Burke criticised Jacobnism for his whole sale attack on established religion, traditional constitutional arrangements and the institution of property which he saw as the source of political wisdom in a country. He did not support every things that was ancient, only those that held society together by providing order and stability. Burke’s main audience in the Reflections was the aristocracy and the upper middle class of English society, which he perceived to be the upholders of stability and order. He challenged the English ruling class to respond appropriately to the plight of the French queen, otherwise it would reflect lack of chivalry and demonstrate that the British political order was not itself superior to that of the continent.

Burke further argued that the period of the Magna carta to the Bill of Rights was one of slow but steady consolidation reflecting continuity and change. This enabled British constitution to preserve and provide unity with the contest of diversity. Inheritance was cherished as a political necessity for without it both conservation and transmission were not possible. Pointing out the enormous difference between the patterns of change in Britiain and France, Burke said that in sharp contrast to the process of gradual change in British constitutional evolution, the French attempt had been to achieve a complete break with the past with a new emphasis on equality and participation. With this inherent belief in natural aristocracy, he debunked the very attempt to crate a society of equals. Burke emphasised the necessity of well ordered state to be ruled by a combination of ability and property. Such an order would be inherently based on inequality. He linked the perpetuation of family property with that of societies. There was no place for either proportionate equality or democratic equality in his preference for aristocratic rule. Like Adam Smith (1723-1790), he stressed the importance of preserving and protecting property. He favoured accumulation of wealth, rights of inheritance and the need to enfranchise property owners. While Burke was socially conservative, he was a liberal in economics, the two being fused together uneasily.

Burke analysed the French revolution when the revolutionaries seized control of the capital and stormed the Bastille in July 1789. By 1790, the situation in France stabilised when the assembly of deputies declared martial law to prevent disorder. The French Revolution generated a great deal of debate in England . (Burke’s Reflection itself began as a letter to Thomas Paine’s Rights of Man)

Assessment

Burke’s importance as a political thinker lies in his insistence on the importance of the actually existing institutions and on the evolutionary nature of any reforms to be made in them. These reforms must be based on the realisation of the complexities of human and political life for which pure philosophy would not do. He was pragmatic and utilitarian in his views and historical in his method.

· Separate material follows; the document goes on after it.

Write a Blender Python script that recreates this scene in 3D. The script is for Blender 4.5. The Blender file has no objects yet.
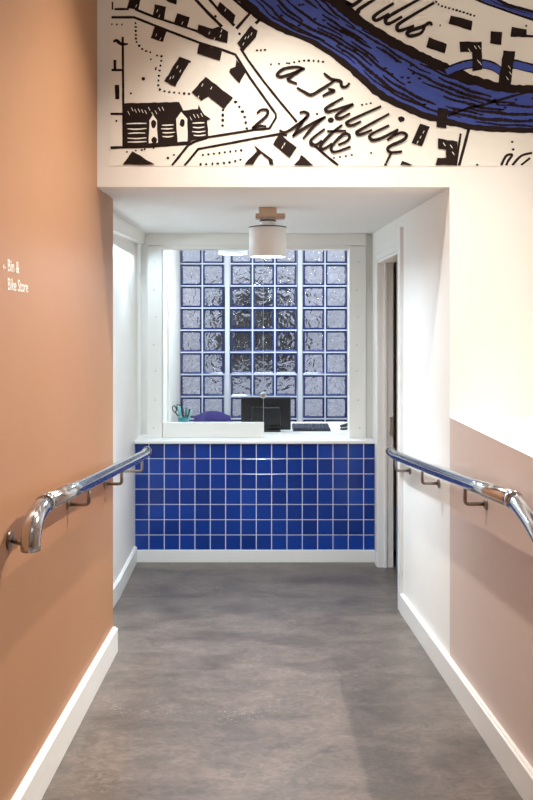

Burke used the historical perspective to understand politics. He considered state as a product of historical growth, and compared it to a living organism. In his well known work, ‘Reflections on French Revolutions’ he attacked the theory of natural rights, absolute liberty, equality, democracy, popular sovereignty, general will and abstract principles of change an revolution based on reason. He is known as a “philosophic conservative, opposed equally to undercharging reaction and to revolutionary change. Revolution , according to Burke, was undesirable because it would sweep away the sound principles of political action and discard the guidance of nature. ; Thus Reflections became the bible of conservatism to this day. Unlike his predecessors, Burke argued the French revolutionaries were attempting to impose strict rational a priori standards of natural right without any consideration for the real nature of society and the real needs of human beings.